An Unlikely Connection 

From the time a brother is initiated into Lambda Chi Alpha, the word philanthropy becomes a part of his identity, a way of living, a stepping stone on his way to becoming a true brother.

Merriam-Webster’s Dictionary defines  philanthropy as “the practice of giving money and time to help make life better for other people”. While it becomes commonplace for members to hit the donate button on a webpage, money subtracting from their bank account for a cause, it is easy to forget the other part of that definition: giving time to help make life better for other people. A human connection.

For Franklin College freshman Tre Akers, giving his time was a no-brainer.

Both brothers of Lambda Chi, Akers and Shaw had much to talk about during their time together. Photo courtesy Lambda Chi Alpha Κ Γ Twitter.

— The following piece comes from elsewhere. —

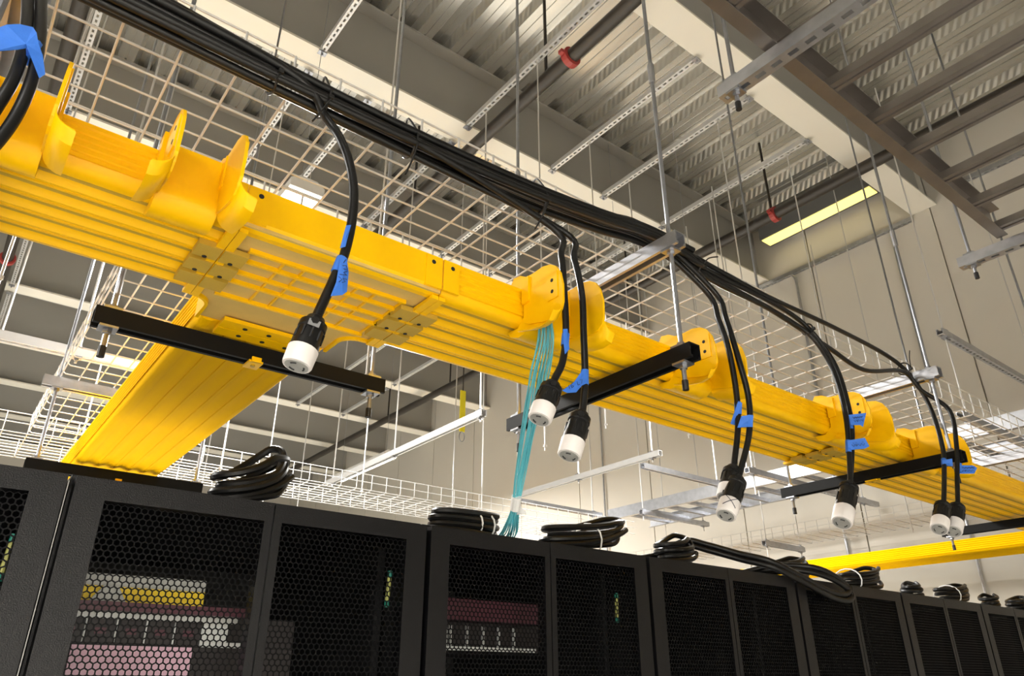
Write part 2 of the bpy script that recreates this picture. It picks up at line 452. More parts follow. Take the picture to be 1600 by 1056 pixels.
# spill-over chutes on the near wall
def chute(x0, x1, label, out=0.152):
    t = thing('spill_over_chute', label, 'duct chute', 'yellow spill-over chutes')
    Y = DY0
    prof = [(Y + 0.016, DZ + 0.11), (Y - 0.006, DZ + 0.118), (Y - 0.012, DZ + 0.10), (Y - 0.014, DZ + 0.06), (Y - 0.020, DZ + 0.03), (Y - 0.026, DZ + 0.005), (Y - 0.022, DZ - 0.014), (Y - 0.006, DZ - 0.028), (Y + 0.02, DZ - 0.03), (Y + 0.05, DZ - 0.018), (Y + 0.06, DZ - 0.002)]
    inner = [(p[0] + 0.004, p[1] + 0.002) for p in prof[2:-1]]
    poly = prof + [(Y + 0.045, DZ - 0.002), (Y + 0.02, DZ - 0.004), (Y - 0.0055, DZ + 0.02), (Y - 0.0055, DZ + 0.100), (Y + 0.012, DZ + 0.102)]
    MB().prism(poly, 'x', x0, x1).build('saddle', M['yellow'], t, smooth=True)
    # cheek plates: rise over the wall, stand out toward the aisle
    out_ = out
    k_ = out / 0.158
    ch = [(-0.035, 0.09), (-0.045, 0.125), (-0.032, 0.142), (-0.005, 0.138), (0.02, 0.124), (0.05, 0.122), (0.085, 0.124), (0.115, 0.117), (0.135, 0.104), (0.150, 0.080), (0.158, 0.045), (0.157, 0.0), (0.150, -0.018), (0.135, -0.028), (0.115, -0.031), (0.085, -0.026), (0.03, -0.012), (0.0075, 0.0), (0.0075, 0.09)]
    ch = [(Y - p[0] * (k_ if p[0] > 0.01 else 1), DZ + p[1]) for p in ch]
    for s, x in ((-1, x0), (1, x1)):
        c = MB().prism(ch, 'x', x - 0.003, x + 0.003).build('cheek', M['yellow'], t)
        # flared lip curling outward under the cheek
        vs_ = []; fs = []
        n = 7
        path = [(Y - out_ * 0.985, DZ - 0.006), (Y - out_ * 0.90, DZ - 0.024), (Y - out_ * 0.72, DZ - 0.029), (Y - out_ * 0.5, DZ - 0.024), (Y - 0.02, DZ - 0.008)]
        rl = 0.034
        for (py, pz) in path:
            for i in range(n + 1):
                a = math.radians(90 * i / n)
                vs_.append((x + s * rl * (1 - math.cos(a)), py, pz - rl * math.sin(a) + 0.004))
            for i in range(n, -1, -1):
                a = math.radians(90 * i / n)
                vs_.append((x + s * rl * (1 - math.cos(a)) * 0.92 - s * 0.0, py, pz - (rl - 0.005) * math.sin(a) + 0.004))
        m = 2 * (n + 1)
        for j in range(len(path) - 1):
            for i in range(m):
                l = (i + 1) % m
                fs.append((j * m + i, j * m + l, (j + 1) * m + l, (j + 1) * m + i))
        fs.append(tuple(range(m))); fs.append(tuple((len(path) - 1) * m + i for i in range(m)))
        MB().add(vs_, fs).build('flared_lip', M['yellow'], t, smooth=True)
        # clip block gripping the wall, and raised stiffener with two holes
        MB().box((x - 0.010 if s < 0 else x - 0.006, Y - 0.034, DZ + 0.048), (x + 0.006 if s < 0 else x + 0.010, Y - 0.008, DZ + 0.118)).build('clip_block', M['yellow'], c)
        xs = x + s * 0.003
        MB().box((min(xs, xs + s * 0.003), Y - out_ * 0.90, DZ + 0.018), (max(xs, xs + s * 0.003), Y - out_ * 0.66, DZ + 0.088)).build('boss', M['yellow'], c)
        for dz in (0.038, 0.068):
            MB().tube([(xs + s * 0.0028, Y - out_ * 0.78, DZ + dz), (xs + s * 0.0036, Y - out_ * 0.78, DZ + dz)], 0.005, 10).build('screw_hole', M['hole'], c)
    return t
chute(-0.145, -0.025, 'yellow spill-over chute at the far left edge of the duct')
chute(0.150, 0.258, 'yellow spill-over chute just left of the tee')
chute(1.005, 1.135, 'yellow spill-over chute the aqua fibres drop from')
chute(1.565, 1.700, 'yellow spill-over chute beside the middle black strut end')
chute(2.385, 2.535, 'yellow spill-over chute left of the right-hand coupler')
chute(2.985, 3.145, 'yellow spill-over chute behind the rightmost black strut end')

# ------------------------------------------------------------------ struts, rods, trapezes
def strut_mesh(axis, L, size=0.041, h=0.041, slots=True, t=0.004, openup=True):
    """Channel lying along axis from 0 to L, centred; slotted web at the bottom when openup, lips at the top."""
    b = MB()
    s = size / 2
    def bx(u0, u1, w0, w1, z0, z1):
        if axis == 'x': b.box((u0, w0, z0), (u1, w1, z1))
        else: b.box((w0, u0, z0), (w1, u1, z1))
    if not openup:
        zt0, zt1, zl0, zl1 = h - t, h, 0, 0.007
    else:
        zt0, zt1, zl0, zl1 = 0, t, h - 0.007, h
    bx(0, L, -s, -s + t, 0, h); bx(0, L, s - t, s, 0, h)
    bx(0, L, -s + t, -s + 0.010, zl0, zl1); bx(0, L, s - 0.010, s - t, zl0, zl1)
    if slots:
        bx(0, L, -s + t, -0.007, zt0, zt1); bx(0, L, 0.007, s - t, zt0, zt1)
        n = max(1, int(L / 0.05)); p = L / n
        for i in range(n + 1):
            c = i * p
            bx(max(0, c - 0.011), min(L, c + 0.011), -0.007, 0.007, zt0, zt1)
    else:
        bx(0, L, -s + t, s - t, zt0, zt1)
    return b

ROD = {}
def rod_mesh(r, L, m):
    k = (round(r, 4), round(L, 2), m.name)
    if k not in ROD:
        ROD[k] = MB().tube([(0, 0, 0), (0, 0, L)], r, 8).mesh('rod', m, smooth=True)
    return ROD[k]
def hex_nut(x, y, z, r, h, parent, m, name='nut'):
    b = MB()
    b.tube([(x, y, z), (x, y, z + h)], r, 6)
    return b.build(name, m, parent)

def trapeze(name, axis, p, L, z, rods, label, group, m='blackstrut', rr=0.0062, ztop=ZB, hang=0.07, slots=True, coupling=None, bars=(), cap=True, rodm='zinc', openup=False):
    """p = start point (x,y) of the strut, z = its underside."""
    t = thing(name, label, 'hanger', group)
    o = strut_mesh(axis, L, slots=slots, openup=openup).build('strut', M[m], t)
    o.location = (p[0], p[1], z)
    for (x, y) in rods:
        rd = put('rod', rod_mesh(rr, ztop - z + hang, M[rodm]), t, (x, y, z - hang))
        MB().box((x - 0.02, y - 0.02, z - 0.006), (x + 0.02, y + 0.02, z - 0.0005)).build('square_washer', M['zinc'], t)
        MB().box((x - 0.02, y - 0.02, z + 0.0415), (x + 0.02, y + 0.02, z + 0.047)).build('square_washer', M['zinc'], t)
        hex_nut(x, y, z - 0.016, 0.011, 0.0095, t, M['zinc'])
        hex_nut(x, y, z + 0.0475, 0.011, 0.0095, t, M['zinc'])
        if cap: MB().tube([(x, y, z - hang - 0.004), (x, y, z - hang + 0.022)], rr + 0.0022, 10).build('end_cap', M['rubber'], t)
        if coupling:
            MB().tube([(x, y, coupling), (x, y, coupling + 0.075)], rr + 0.004, 8).build('rod_coupling', M['galv'], t)
    for (bz, bp, bL) in bars:
        o = strut_mesh(axis, bL, slots=False, openup=False).build('upper_strut', M['galv'], t)
        o.location = (bp[0], bp[1], bz)
        for (x, y) in rods:
            MB().box((x - 0.02, y - 0.02, bz - 0.006), (x + 0.02, y + 0.02, bz - 0.0005)).build('square_washer', M['zinc'], t)
            hex_nut(x, y, bz - 0.016, 0.011, 0.0095, t, M['zinc'])
            hex_nut(x, y, bz + 0.042, 0.011, 0.0095, t, M['zinc'])
    return t
GT = 'trapeze hangers of the yellow duct'
ZS = DZ - 0.055
BZ = 2.735
for X, l in ((-0.13, 'trapeze hanger with black strut at the far left of the main duct'), (1.40, 'trapeze hanger with black strut crossing under the middle of the main duct'), (2.93, 'trapeze hanger with black strut under the rightmost chute'), (4.46, 'trapeze hanger with black strut at the far right of the duct')):
    trapeze('trapeze_hanger', 'y', (X, 1.045), 0.76, ZS, [(X, 1.087), (X, 1.765)], l, GT, coupling=3.35, bars=[(BZ, (X, 1.05), 0.76)], ztop=ZB)
trapeze('trapeze_hanger', 'x', (0.155, 1.765), 0.745, ZS, [(0.19, 1.765), (0.865, 1.765)], 'trapeze hanger with black strut crossing under the start of the branch duct', GT, bars=[(BZ, (0.15, 1.765), 0.75)])
trapeze('trapeze_hanger', 'x', (0.20, 3.30), 0.66, ZS, [(0.235, 3.30), (0.83, 3.30)], 'trapeze hanger with black strut under the branch duct at the rack tops', GT, bars=[(BZ, (0.18, 3.30), 0.7)])

for x, y, l in ((0.53, 1.765, 'small yellow clip on the black strut under the branch duct'), (2.93, 1.40, 'small yellow clip on the black strut under the right-hand coupler'), (0.53, 3.30, 'small yellow clip on the black strut at the rack tops')):
    t = thing('duct_clip', l, 'clip', 'yellow strut clips', (x, y, ZS))
    MB().box((-0.018, -0.024, -0.006), (0.018, 0.024, -0.0005)).build('clip_plate', M['yellow'], t)
    MB().box((-0.012, -0.027, -0.006), (0.012, -0.0215, 0.008)).build('clip_arm', M['yellow'], t)
    MB().tube([(0, 0, -0.009), (0, 0, -0.006)], 0.006, 8).build('clip_screw', M['olive_and_recess_shade'], t)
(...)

On Martin Luther King, Jr. Day, 2017, Akers and other fellow students devoted their afternoons to spending time with the residents of the Franklin United Methodist Home as part of a class service project.  Throughout their time, students had the chance to meet residents at the assisted living facility and listen to their stories, while participating in activities to celebrate the day.

It was during the Martin Luther King, Jr. trivia that Akers happened upon a fellow Lambda Chi brother, 75+ years his senior.  Howard Shaw, a 1942 graduate of the University of Massachusetts, and Akers soon became fast friends, connected across the years through brotherhood.

“The most enjoyable part of the day was interacting with a brother who I had no idea was going to be there,” said Akers.  “It’s like we were put together by fate.”

Though he is new to the idea of philanthropy events as part of a larger cause, Akers was moved by his experience.  It is his hope that he can give his time to others like Shaw in order to give back to his community.

“You never know how much that little thing that you did for someone helps so much,” said Akers.  “We take for granted how lucky we are in our society and we don’t realize until we don’t have it.”

As with Akers, the rest of the Kappa-Gamma chapter is realizing its role in the community and just how they can make a difference by not only donating money, but their time.

The brothers of Franklin College are rediscovering the importance of staying involved in their community.

“That is one of my favorite core values, giving to others, because you can give more to others than just your service,” said Jimmy Phillips, current High Theta.  “You can give them happiness that will extend further than the time you give.”

Akers wishes to continue visiting with Shaw and others by returning to the assisted living facility frequently.  After all, philanthropy is much more than a dollar amount, says current High Alpha Garrett Tuley, and it may come as a surprise what meaningful connections are made.

“I hope that Tre learns what service does not only for us, but what it truly means to those that we are serving,” said Tuley.